_SUPPLIED INFORMATION_
§
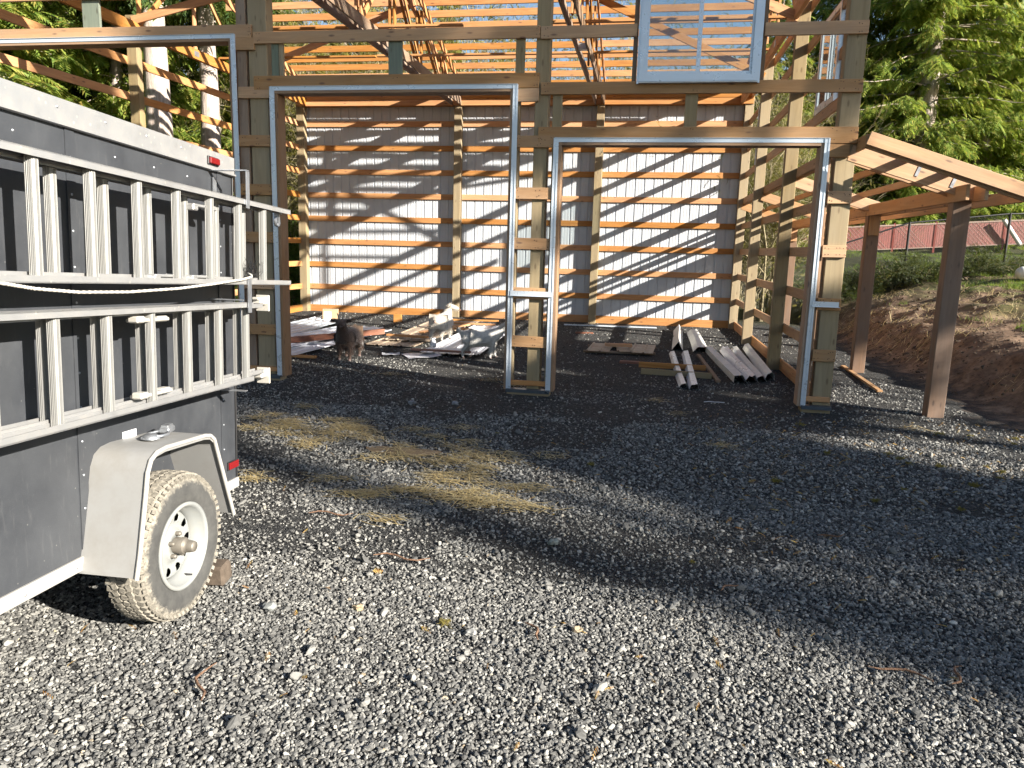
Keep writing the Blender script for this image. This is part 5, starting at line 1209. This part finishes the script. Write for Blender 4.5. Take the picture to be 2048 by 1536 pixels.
o = meshobj('leaf_litter', npmesh('leaf_litter', Vv, Ff, M['dryleaf'])); tag(o, 'scraps of dry orange leaf and cedar sprigs on the gravel', 'leaf litter', kind='stuff')
# a few larger pale stones
for i, (x, y, s, lab, c) in enumerate(((-3.62, -6.0, .032, 'tan round pebble left of centre on sunlit gravel', (.32, .25, .16)), (-2.5, -5.98, .03, 'tan split pebble right of centre on sunlit gravel', (.3, .24, .16)), (-3.0, -6.12, .034, 'pale grey flat stone at centre of sunlit gravel', (.25, .25, .24)), (-4.05, -6.10, .04, 'large pale grey stone left beside the trailer tyre', (.24, .25, .24)), (-2.75, -4.9, .04, 'grey-green stone in the shadow band at centre', (.2, .22, .2)), (-4.9, -1.0, .05, 'pale stone in shade before the left pier', (.22, .23, .25)), (-4.4, -.9, .045, 'second pale stone in shade before the doorway', (.22, .23, .25)))):
    rg = np.random.default_rng(90 + i); bm = bmesh.new(); bmesh.ops.create_icosphere(bm, subdivisions=2, radius=s)
    off = rg.normal(0, .16, (len(bm.verts), 3)) * s
    for v, q in zip(bm.verts, off): v.co = Vector((v.co.x * 1.25, v.co.y, v.co.z * .7)) + Vector(q)
    me = bpy.data.meshes.new('stone'); bm.to_mesh(me); bm.free(); me.materials.append(plain('pebble', c, .8, .25, 30)); o = meshobj('stone', me, Matrix.Translation((x, y, gz(x, y) + s * .5)) @ Matrix.Scale(.72, 4)); tag(o, lab, 'stone')

# ------------------------------------------------------------------ nail heads and trim screws on the barn front
m = MB()
def nail(x, z, y=-.0015, r=.0055): m.lathe([(0, -.0015), (r, -.001), (r, .002)], 6, Matrix.Translation((x, y, z)) @ Matrix.Rotation(R(90), 4, 'Z'))
for x0, z0, hw in [(-7.25, 4.37, .05), (-3.70, 4.37, .05), (-3.60, 4.355, .05), (-.1, LV[6], .05), (-3.58, LV[5], .05), (-1.85, LV[5], .05), (-.09, LV[5], .05), (-.25, LV[5], .05), (-7.27, 3.82, .06), (-5.45, 3.82, .06), (-3.70, 3.82, .06), (-3.6, 3.2, .07), (-1.85, 3.2, .07), (-.28, 3.2, .07), (-.08, 3.2, .07), (-7.36, 4.45, .05)] + [(x, z, .045) for z in LV[:5] for x in (-7.5, -7.3, -7.14, -3.9, -3.64, -3.47)] + [(x, z, .045) for z in LV[:4] for x in (-.24, -.1, -.03)]:
    for s in (-1, 1):
        for t in (0, .035): nail(x0 + t + random.uniform(-.012, .012), z0 + s * hw * random.uniform(.6, 1))
m.build('nail_heads', plain('rusty_nail', (.035, .02, .015), .6), barn)
m = MB()
for x in (-7.57, -7.06, -3.925, -3.415, -.322):
    for z in np.arange(.35, 3.0, .62): nail(x, z, -.0165, .004)
for x0, x1, z in ((-11, -7.6, 4.392), (-7, -4, 3.757), (-3.3, -.4, 3.14)):
    for x in np.arange(x0 + .3, x1, .6): nail(x, z, -.0135, .004)
m.build('trim_screws', M['galv'], barn)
§
_TASK INSTRUCTIONS_
Repeat the full listing above exactly, with no pictures in the copy.

_OUTPUT FOR THIS EXERCISE_
Keep writing the Blender script for this image. This is part 5, starting at line 1209. This part finishes the script. Write for Blender 4.5. Take the picture to be 2048 by 1536 pixels.
o = meshobj('leaf_litter', npmesh('leaf_litter', Vv, Ff, M['dryleaf'])); tag(o, 'scraps of dry orange leaf and cedar sprigs on the gravel', 'leaf litter', kind='stuff')
# a few larger pale stones
for i, (x, y, s, lab, c) in enumerate(((-3.62, -6.0, .032, 'tan round pebble left of centre on sunlit gravel', (.32, .25, .16)), (-2.5, -5.98, .03, 'tan split pebble right of centre on sunlit gravel', (.3, .24, .16)), (-3.0, -6.12, .034, 'pale grey flat stone at centre of sunlit gravel', (.25, .25, .24)), (-4.05, -6.10, .04, 'large pale grey stone left beside the trailer tyre', (.24, .25, .24)), (-2.75, -4.9, .04, 'grey-green stone in the shadow band at centre', (.2, .22, .2)), (-4.9, -1.0, .05, 'pale stone in shade before the left pier', (.22, .23, .25)), (-4.4, -.9, .045, 'second pale stone in shade before the doorway', (.22, .23, .25)))):
    rg = np.random.default_rng(90 + i); bm = bmesh.new(); bmesh.ops.create_icosphere(bm, subdivisions=2, radius=s)
    off = rg.normal(0, .16, (len(bm.verts), 3)) * s
    for v, q in zip(bm.verts, off): v.co = Vector((v.co.x * 1.25, v.co.y, v.co.z * .7)) + Vector(q)
    me = bpy.data.meshes.new('stone'); bm.to_mesh(me); bm.free(); me.materials.append(plain('pebble', c, .8, .25, 30)); o = meshobj('stone', me, Matrix.Translation((x, y, gz(x, y) + s * .5)) @ Matrix.Scale(.72, 4)); tag(o, lab, 'stone')

# ------------------------------------------------------------------ nail heads and trim screws on the barn front
m = MB()
def nail(x, z, y=-.0015, r=.0055): m.lathe([(0, -.0015), (r, -.001), (r, .002)], 6, Matrix.Translation((x, y, z)) @ Matrix.Rotation(R(90), 4, 'Z'))
for x0, z0, hw in [(-7.25, 4.37, .05), (-3.70, 4.37, .05), (-3.60, 4.355, .05), (-.1, LV[6], .05), (-3.58, LV[5], .05), (-1.85, LV[5], .05), (-.09, LV[5], .05), (-.25, LV[5], .05), (-7.27, 3.82, .06), (-5.45, 3.82, .06), (-3.70, 3.82, .06), (-3.6, 3.2, .07), (-1.85, 3.2, .07), (-.28, 3.2, .07), (-.08, 3.2, .07), (-7.36, 4.45, .05)] + [(x, z, .045) for z in LV[:5] for x in (-7.5, -7.3, -7.14, -3.9, -3.64, -3.47)] + [(x, z, .045) for z in LV[:4] for x in (-.24, -.1, -.03)]:
    for s in (-1, 1):
        for t in (0, .035): nail(x0 + t + random.uniform(-.012, .012), z0 + s * hw * random.uniform(.6, 1))
m.build('nail_heads', plain('rusty_nail', (.035, .02, .015), .6), barn)
m = MB()
for x in (-7.57, -7.06, -3.925, -3.415, -.322):
    for z in np.arange(.35, 3.0, .62): nail(x, z, -.0165, .004)
for x0, x1, z in ((-11, -7.6, 4.392), (-7, -4, 3.757), (-3.3, -.4, 3.14)):
    for x in np.arange(x0 + .3, x1, .6): nail(x, z, -.0135, .004)
m.build('trim_screws', M['galv'], barn)